Friday, October 7th, 2005: Just a general note to clarify what's going on. Up until a few days ago I was ostensibly dividing my time on the ch08 Demon Bear sequence and the untitled Durant story. In fact what I've been working on is extending the structure of the Milopaedia such that I can import a large amount of historical and geographical data out of the Durant story file -- I wrote it for the region but never really dovetailed it with the rest of Milo's world, and that's necessary before I write much more on the Durant story for sake of avoiding inconsistencies that'll be even tougher to clean up later.

I think that's the second time I've mentioned the Milopaedia and still haven't explained what it is. It's the HTML "database" I use to organize all the non-narrative Milo's World material. Think of those long obsessive appendices at the back of Tolkien's book and you've got the basic idea, except I happen to be organizing mine by encyclopaedia-style entries.

Anyway, that detour was derailed a few days ago when a story that had been brewing in the back of my head for a while (a whole year now taken from its earliest point) grew up suddenly and wanted written. It's called "Heroes". It's coming together quickly and I wouldn't be surprised if the first (very rough) full draft is done in 36 hours.

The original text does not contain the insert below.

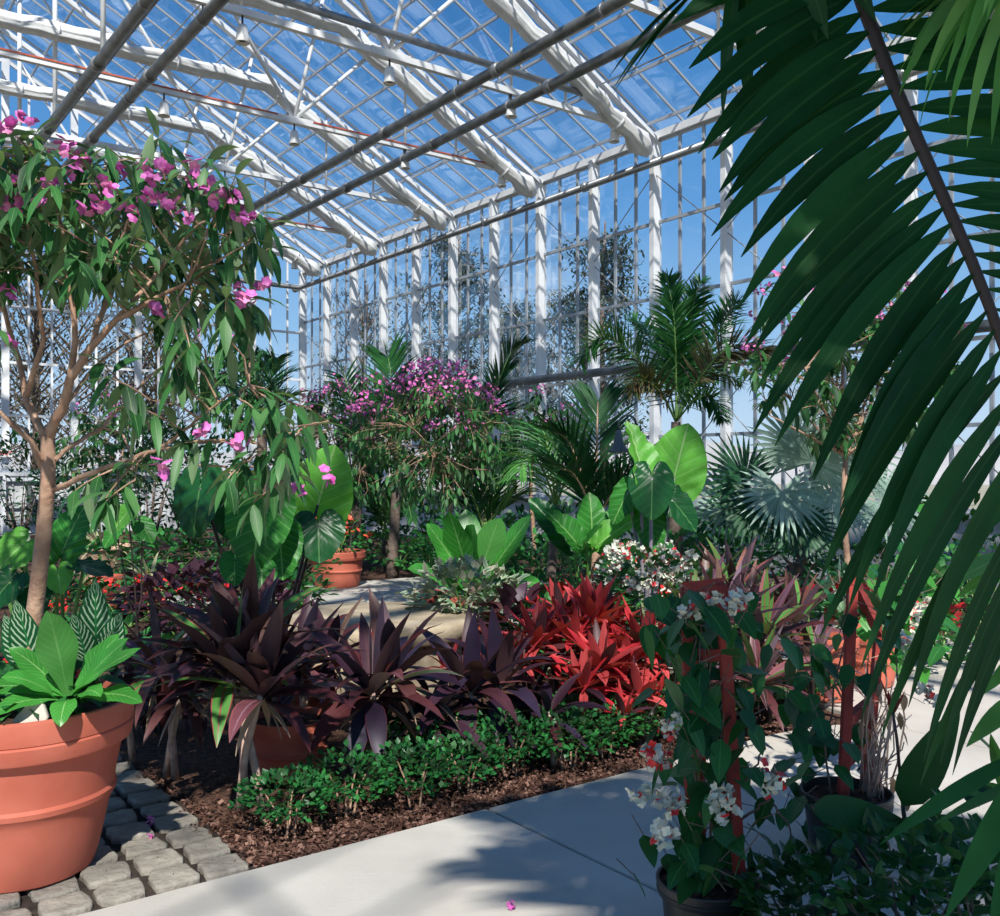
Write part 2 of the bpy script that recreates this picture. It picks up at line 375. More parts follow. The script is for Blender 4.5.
# right-hand glass wall: posts, one window per bay
for i, a in enumerate(COLS):
    mb = MB(); z1 = 7.0
    mb.bar(LW(a, WX - .07, 0), LW(a, WX - .07, z1), .14, .10, up=DL)
    mb.bar(LW(a, WX + .045, 0), LW(a, WX + .045, z1), .045, .05, up=DL)
    S(build('column', mb, 'white', smooth=False))
wn = 0
ZS = [1.0, 2.05, 3.1, 4.35, 5.6, 6.95]
for a1, a0 in zip(COLS, COLS[1:]):
    wn += 1
    w = tag(bpy.data.objects.new(f'window_{wn}', None), kind='structure'); COL.objects.link(w)
    fr = MB()
    for k in (1, 2):
        a = a0 + .5 * k; fr.bar(LW(a, WX, ZS[0]), LW(a, WX, ZS[-1]), .035, .05, up=DL)
    for z in ZS: fr.bar(LW(a0 + .05, WX, z), LW(a1 - .05, WX, z), .05, .05)
    build('glazing_bars', fr, 'alu', w, smooth=False)
    gl = MB(); gl.bar(LW(a0 + .05, WX + .01, (ZS[0] + ZS[-1]) / 2), LW(a1 - .05, WX + .01, (ZS[0] + ZS[-1]) / 2), .006, ZS[-1] - ZS[0])
    build('pane', gl, 'glass', w, smooth=False)
kn = MB(); kn.bar(LW(A0, WX + .02, .46), LW(GA, WX + .02, .46), .22, .92); kn.bar(LW(A0, WX - .01, .95), LW(GA, WX - .01, .95), .34, .07)
S(build('wall_right', kn, 'wall', smooth=False))
# wind bracing cables in every second bay pair
for i, a in enumerate(TRUSS[:8]):
    for (za, zb) in ((1.1, 3.9), (3.9, 6.4)):
        mb = MB(); mb.tube([LW(a, WX - .09, za), LW(a - 3, WX - .09, zb)], .009, 5); mb.tube([LW(a, WX - .08, zb), LW(a - 3, WX - .08, za)], .009, 5)
        S(build('trim', mb, 'tube'))
# eave beam and gutter tube
mb = MB(); mb.bar(LW(A0, WX - .02, 7.02), LW(GA, WX - .02, 7.02), .14, .12); S(build('beam', mb, 'white', smooth=False))
mb = MB(); mb.tube([LW(A0, WX - .26, 6.5), LW(GA - .3, WX - .26, 6.5), LW(GA - .3, LW0 + .3, 6.5)], .065, 12)
g = thing('eave_pipe', 'long grey pipe under the eaves of the glass wall, turning along the end wall', 'pipe', LW(11, WX - .26, 6.5))
build('run', mb, 'tube', g, g.location)
for a in COLS[::2]: mb = MB(); mb.tube([LW(a + .05, WX - .26, 6.5), LW(a - .05, WX - .26, 6.5)], .085, 12); build('collar', mb, 'tube', g, g.location)

# gable end wall
gc = [WX - 1.5 * k for k in range(1, 11)]
for w in gc:
    mb = MB(); mb.bar(LW(GA, w, 0), LW(GA, w, rz(w) - .05), .09, .16, up=DW); S(build('column', mb, 'white', smooth=False))
gz = [1.45, 2.77, 4.0, 5.3, 6.6]
for w1, w0 in zip([WX] + gc, gc):
    wn += 1
    e = tag(bpy.data.objects.new(f'window_{wn}', None), kind='structure'); COL.objects.link(e)
    fr = MB(); zt = min(rz(w0), rz(w1)) - .05
    for k in (1, 2):
        w = w0 + .5 * k; fr.bar(LW(GA, w, gz[0]), LW(GA, w, rz(w) - .05), .035, .05, up=DW)
    z = 6.6
    for z in gz + [7.9, 9.2, 10.5]:
        if z < zt: fr.bar(LW(GA, w0 + .04, z), LW(GA, w1 - .04, z), .06, .06)
    fr.bar(LW(GA, w0, rz(w0) - .08), LW(GA, w1, rz(w1) - .08), .07, .07)
    build('glazing_bars', fr, 'white', e, smooth=False)
    gl = MB()
    b = len(gl.v); q = [(w0 + .04, gz[0]), (w1 - .04, gz[0]), (w1 - .04, rz(w1 - .04) - .06), (w0 + .04, rz(w0 + .04) - .06)]
    if w0 < RW < w1: q = q[:3] + [(RW, rz(RW) - .06)] + q[3:]
    gl.v = [LW(GA + .005, w, z) for w, z in q] + [LW(GA - .005, w, z) for w, z in q]; n = len(q)
    gl.face(range(n)); gl.face([n + k for k in range(n)][::-1])
    for k in range(n): gl.face((k, (k + 1) % n, n + (k + 1) % n, n + k))
    build('pane', gl, 'glass', e, smooth=False)
mb = MB(); mb.bar(LW(GA, LW0, .69), LW(GA, WX, .69), .16, 1.38)
mb.bar(LW(GA - .05, LW0, 1.40), LW(GA - .05, WX, 1.40), .3, .08)
for k in range(60):
    w = LW0 + .27 * k; mb.bar(LW(GA - .09, w, .02), LW(GA - .09, w, 1.34), .05, .03, up=DW)
S(build('wall_end', mb, 'wall', smooth=False))
d = tag(bpy.data.objects.new('door_1', None), kind='structure'); COL.objects.link(d)
mb = MB(); w = 4.55
for dw in (-.5, .5): mb.bar(LW(GA - .14, w + dw, .03), LW(GA - .14, w + dw, 1.36), .14, .06, up=DW)
for z in (.13, 1.3): mb.bar(LW(GA - .14, w - .5, z), LW(GA - .14, w + .5, z), .06, .2 if z < 1 else .12)
build('door_frame', mb, 'door', d, smooth=False)
mb = MB(); mb.bar(LW(GA - .14, w, .2), LW(GA - .14, w, 1.26), .88, .01, up=DW); build('pane', mb, 'bell', d, smooth=False)
mb = MB(); mb.bar(LW(GA - .2, w - .5, .72), LW(GA - .2, w + .5, .72), .04, .04); build('push_bar', mb, 'tube', d, smooth=False)

# exit sign
ep = LW(GA - .16, 4.08, 1.88)
t = thing('exit_sign', 'small white exit sign with red letters on the end wall', 'sign', ep)
mb = MB(); mb.bar(ep - DW * .14, ep + DW * .14, .04, .17); build('panel', mb, 'sign_white', t, ep, False)
mb = MB(); mb.bar(ep - DW * .05 + UP * .085, ep - DW * .05 + UP * .16 + DL * .1, .03, .03); build('bracket', mb, 'sign_white', t, ep, False)
cu = bpy.data.curves.new('lettering', 'FONT'); cu.body = 'EXIT'; cu.size = .125; cu.align_x = 'CENTER'; cu.align_y = 'CENTER'; cu.extrude = .004; cu.offset = .003
cu.materials.append(M['sign_red']); o = bpy.data.objects.new('lettering', cu); COL.objects.link(o); o.parent = t
o.location = -DL * .024; o.rotation_euler = (pi / 2, 0, math.atan2(DW.y, DW.x))

# roof: purlins, glazed bays, trusses
for k in range(10):
    w = WX - .25 - k * .84
    for ww in (w, 2 * RW - w):
        mb = MB(); mb.bar(LW(A0, ww, rz(ww) - .07), LW(GA, ww, rz(ww) - .06), .03, .05); S(build('beam', mb, 'alu', smooth=False))
mb = MB(); mb.bar(LW(A0, RW, rz(RW) - .05), LW(GA, RW, rz(RW) - .05), .16, .12); S(build('beam', mb, 'white', smooth=False))
ends = [GA] + TRUSS + [A0]
for a1, a0 in zip(ends, ends[1:]):
    for side in (1, -1):
        wn += 1
        e = tag(bpy.data.objects.new(f'window_{wn}', None), kind='structure'); COL.objects.link(e)
        wb = WX if side == 1 else LW0
        fr = MB(); n = max(1, round((a1 - a0) / .6))
        for k in range(n + 1):
            a = a0 + (a1 - a0) * k / n; fr.bar(LW(a, wb, EZ - .01), LW(a, RW, rz(RW) - .01), .024, .04)
        build('glazing_bars', fr, 'alu', e, smooth=False)
        gl = MB(); am = (a0 + a1) / 2
        q = [LW(a0, wb, EZ), LW(a1, wb, EZ), LW(a1, RW, rz(RW)), LW(a0, RW, rz(RW))]
        gl.v = [p + UP * .03 for p in q] + [p + UP * .022 for p in q]
        gl.face((0, 1, 2, 3)); gl.face((7, 6, 5, 4))
        for k in range(4): gl.face((k, k + 4, (k + 1) % 4 + 4, (k + 1) % 4))
        build('pane', gl, 'glass', e, smooth=False)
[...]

And then what happened last night is an alarm I'd set to go off six weeks after I finished the last proofing cycle of Totem Animals went off. ;-) It was to remind me to go back to work on the story after giving it six weeks out of my mind so I could reapproach it with a fresh head and finish off the once-and-for-all final draft.

So, the plan is currently... finish a rough first draft of Heroes and get it in front of a new group of proofreaders. Finish the next draft of the Demon Bear sequence, which I was close to anyway, and get it in front of the current ch08 proofers. Start back in on Totem Animals with another new group of proofers. The Durant story, which ironically my proofers seem in general most excited about, will go on hold for a little while while I get these other loose ends out of the way and get the Milopaedia hammered into shape to let me extract some of the miscellanea cluttering up the Durant story file.

"Fear is the Color..." is also on hold right now... it doesn't seem to be wanting to gel just yet.

Something that might be of passing interest -- Totem Animals, which I've spent weeks upon weeks writing and rewriting since I started it late in June, began as a project to see if I could turn out a story from start to finish in one week. ;-) I started getting initial pieces of it on May 17 and finished the first complete draft on July 3, but I didn't start writing in earnest until toward the end of that range. If memory serves I actually did complete the real writing of it (instead of just jotting notes of important scenes and dialog) in the neighborhood of ten or 12 days, but of course it turned out to need a whole lot of work after that. As my MW stories go, I don't think I'll ever be quite happy with this one... it has some flaws all the way down in its foundations that I consider uncorrectable. Their presence is a result of my being such a green author -- I don't believe I'll make the same mistake again.